Intelligenza emotiva: il perché di una critica

L’espressione “intelligenza emotiva” è stata un’idea di due psicologi statunitensi, Peter Salovey e John D. Mayer, ovviamente cognitivisti.

Come dice la parola il cognitivismo ritiene che tutto possa nascere ed essere corretto con la forza della cognizione.

Questi signori, negli anni 90 hanno scoperto che abbiamo anche delle emozioni e che dobbiamo gestirle usando la sola forza da loro riconosciuta: l’intelligenza appunto.

Passatemi il sarcasmo. Lo uso a nome di Freud, che quasi un secolo prima aveva creato la psicoanalisi.
Io sono contrario a chi usa il sapere precedente senza sapere di usarlo o sapendolo ma tacendo le fonti. Nel caso di uno psicologo non accetto che non abbia mai letto Freud, anche se non la pensa come lui, o che lo ignori volutamente.
Non credo che un fisico accetti che un suo collega non abbia mai letto Einstein.

La psicoanalisi si potrebbe definire una psicologia delle emozioni represse e dei meccanismi inconsci che le difendono e cercano di scaricarle.

Eco perché trovo incredibile come ci sia voluto un secolo prima che altri psicologi scoprissero la forza delle emozioni e cercassero il modo di gestirle ignorando chi le aveva già studiate a fondo così tanto tempo prima.
Dunque, “L’intelligenza emotiva” è stata soprattutto una fortunatissima idea editoriale.

Quanto alla sostanza bisogna dire che, purtroppo per i colleghi americani, il concetto è assolutamente sbagliato: lo è alla base e lo è nell’impiego che ne viene fatto ancora oggi, soprattutto nel mondo produttivo.

Di base ogni specialista della psiche sa bene quanto lo stato emotivo sia predominante rispetto alla capacità di comprendere e decidere con coscienza.

Lo sa chiunque si ricordi di avere studiato a memoria un esame e di aver fatto scena muta davanti al professore. lo sa chiunque abbia sognato di fare un figurone al primo incontro con una persona importante, o a lungo desiderata, e si sia poi dovuto vergognare del suo incomprensibile comportamento.

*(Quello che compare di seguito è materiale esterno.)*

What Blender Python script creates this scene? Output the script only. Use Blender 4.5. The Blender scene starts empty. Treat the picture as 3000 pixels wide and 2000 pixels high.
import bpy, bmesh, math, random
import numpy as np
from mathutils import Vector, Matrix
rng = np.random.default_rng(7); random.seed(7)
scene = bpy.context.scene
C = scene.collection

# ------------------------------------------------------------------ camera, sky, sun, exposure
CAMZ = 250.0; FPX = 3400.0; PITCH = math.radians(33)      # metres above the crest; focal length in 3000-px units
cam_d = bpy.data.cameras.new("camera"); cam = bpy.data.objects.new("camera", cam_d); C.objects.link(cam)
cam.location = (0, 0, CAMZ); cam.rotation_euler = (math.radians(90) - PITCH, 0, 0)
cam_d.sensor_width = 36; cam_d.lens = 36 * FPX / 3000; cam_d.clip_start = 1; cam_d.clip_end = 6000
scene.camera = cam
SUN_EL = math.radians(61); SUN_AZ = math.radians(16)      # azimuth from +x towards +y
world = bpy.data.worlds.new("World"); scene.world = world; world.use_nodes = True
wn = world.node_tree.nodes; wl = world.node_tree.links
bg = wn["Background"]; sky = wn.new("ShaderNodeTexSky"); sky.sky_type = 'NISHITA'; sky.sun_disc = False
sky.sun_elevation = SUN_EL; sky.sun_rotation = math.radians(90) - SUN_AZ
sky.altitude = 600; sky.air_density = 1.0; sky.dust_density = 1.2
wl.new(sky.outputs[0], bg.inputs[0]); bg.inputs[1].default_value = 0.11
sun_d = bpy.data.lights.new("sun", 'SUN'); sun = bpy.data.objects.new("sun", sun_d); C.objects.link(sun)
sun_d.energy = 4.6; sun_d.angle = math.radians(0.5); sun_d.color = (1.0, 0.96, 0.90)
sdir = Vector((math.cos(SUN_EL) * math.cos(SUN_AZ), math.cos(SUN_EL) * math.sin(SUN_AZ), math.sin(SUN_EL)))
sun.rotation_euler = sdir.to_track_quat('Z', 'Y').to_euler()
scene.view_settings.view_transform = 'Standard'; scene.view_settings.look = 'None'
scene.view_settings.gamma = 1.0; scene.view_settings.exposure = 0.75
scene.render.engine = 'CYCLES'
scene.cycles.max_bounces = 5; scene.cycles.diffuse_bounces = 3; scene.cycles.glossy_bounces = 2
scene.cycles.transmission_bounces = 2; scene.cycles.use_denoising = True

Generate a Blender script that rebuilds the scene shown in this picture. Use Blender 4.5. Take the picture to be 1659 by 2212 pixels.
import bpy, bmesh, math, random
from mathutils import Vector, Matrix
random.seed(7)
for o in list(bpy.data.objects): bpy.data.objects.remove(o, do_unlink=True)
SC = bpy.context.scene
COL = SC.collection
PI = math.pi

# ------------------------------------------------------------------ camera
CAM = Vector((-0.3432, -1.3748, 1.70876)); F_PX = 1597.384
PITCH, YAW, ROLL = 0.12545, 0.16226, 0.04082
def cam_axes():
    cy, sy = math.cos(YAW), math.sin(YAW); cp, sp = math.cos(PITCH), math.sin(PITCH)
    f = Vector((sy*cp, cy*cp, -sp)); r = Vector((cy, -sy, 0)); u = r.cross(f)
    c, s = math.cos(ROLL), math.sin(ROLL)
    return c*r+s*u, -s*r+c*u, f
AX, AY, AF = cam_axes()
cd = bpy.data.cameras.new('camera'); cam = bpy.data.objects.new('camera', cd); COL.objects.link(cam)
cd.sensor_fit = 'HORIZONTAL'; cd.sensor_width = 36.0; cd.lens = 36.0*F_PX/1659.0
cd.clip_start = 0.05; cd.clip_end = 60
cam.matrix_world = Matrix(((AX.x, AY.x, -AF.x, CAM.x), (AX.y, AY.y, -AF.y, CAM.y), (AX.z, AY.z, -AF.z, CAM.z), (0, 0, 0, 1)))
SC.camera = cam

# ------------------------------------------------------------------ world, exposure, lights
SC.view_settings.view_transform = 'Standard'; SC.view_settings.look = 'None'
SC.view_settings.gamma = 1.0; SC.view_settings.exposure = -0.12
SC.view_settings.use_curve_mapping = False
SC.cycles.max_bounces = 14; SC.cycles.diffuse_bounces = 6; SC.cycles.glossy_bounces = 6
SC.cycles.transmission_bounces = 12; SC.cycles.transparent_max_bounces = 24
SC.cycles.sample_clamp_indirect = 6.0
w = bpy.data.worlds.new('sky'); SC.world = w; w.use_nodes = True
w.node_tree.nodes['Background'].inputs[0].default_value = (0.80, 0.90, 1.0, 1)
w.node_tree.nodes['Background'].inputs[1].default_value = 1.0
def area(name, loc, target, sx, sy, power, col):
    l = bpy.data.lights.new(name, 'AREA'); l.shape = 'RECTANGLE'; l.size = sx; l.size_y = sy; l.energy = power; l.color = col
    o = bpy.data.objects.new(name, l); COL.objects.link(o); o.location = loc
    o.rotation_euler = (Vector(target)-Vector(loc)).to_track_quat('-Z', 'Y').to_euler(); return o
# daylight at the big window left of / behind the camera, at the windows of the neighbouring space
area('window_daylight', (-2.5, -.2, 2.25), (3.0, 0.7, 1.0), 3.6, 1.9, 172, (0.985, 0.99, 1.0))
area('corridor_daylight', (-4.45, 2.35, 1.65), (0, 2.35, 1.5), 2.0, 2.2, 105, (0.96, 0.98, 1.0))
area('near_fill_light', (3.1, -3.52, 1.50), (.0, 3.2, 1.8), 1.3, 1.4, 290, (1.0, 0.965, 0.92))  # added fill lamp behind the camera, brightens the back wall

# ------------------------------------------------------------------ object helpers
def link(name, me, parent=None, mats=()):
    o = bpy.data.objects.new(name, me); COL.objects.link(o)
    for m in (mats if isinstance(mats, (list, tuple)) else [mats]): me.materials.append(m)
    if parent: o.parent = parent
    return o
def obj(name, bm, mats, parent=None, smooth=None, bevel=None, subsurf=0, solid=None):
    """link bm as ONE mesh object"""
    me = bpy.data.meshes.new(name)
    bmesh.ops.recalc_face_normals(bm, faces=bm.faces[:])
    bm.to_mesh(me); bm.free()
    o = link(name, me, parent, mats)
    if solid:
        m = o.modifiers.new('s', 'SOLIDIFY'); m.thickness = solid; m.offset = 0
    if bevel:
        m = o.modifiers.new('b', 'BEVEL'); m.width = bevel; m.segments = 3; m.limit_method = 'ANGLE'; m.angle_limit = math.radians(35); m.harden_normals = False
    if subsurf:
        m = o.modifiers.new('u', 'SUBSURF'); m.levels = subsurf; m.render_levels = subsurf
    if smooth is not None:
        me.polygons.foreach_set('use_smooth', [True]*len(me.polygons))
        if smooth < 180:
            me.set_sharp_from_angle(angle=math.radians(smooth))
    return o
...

La voglia di ribaltare questa verità è tipica del movimento cognitivista comportamentale che vorrebbe eliminare la necessità di fare i conti con l’inconscio e con i relativi meccanismi di difesa automatici.

Per intenderci, quelli che provocano tutti i tipi di sintomi psicologici e psicosomatici oggi conosciuti

Ecco perché sarebbe così importante poter controllare le emozioni con la parte cosciente dell’essere umano: con il pensiero, con l’intelligenza.
Ma si tratta di un desiderio e basta, proprio solo di un desiderio, irrealistico allo stato attuale, per la complessità della psiche e per la miriade di sfumature di ogni personalità.
Riusciremo un giorno? Chi può dirlo.

Per ora è più giusto prenderne atto e ricorrere agli strumenti che ci aiutano a svelare almeno in parte il nostro inconscio.
Per quanto mi riguarda, poi, farei volentieri i complimenti all’editore che ha lanciato il fortunato libro se non fosse che lo ritengo poco adatto a stare nella mia libreria.
Mi spiace ma preferisco un libro umoristico ad uno che si spaccia per quel che non è.
L’intelligenza emotiva non esiste. Esistono le emozioni ed esiste l’intelligenza. Entrambe abitano il condominio del cervello umano ma in appartamenti differenti. A volte s’incontrano a volte no.
Quello che sanno tutti gli specialisti della psiche è che le emozioni prevalgono quasi sempre.
Lo possono fare in modo diretto impedendo o distorcendo una certa azione. Oppure in modo indiretto provocando sintomi psichici o psicosomatici della cui gravità il soggetto quasi mai si accorge.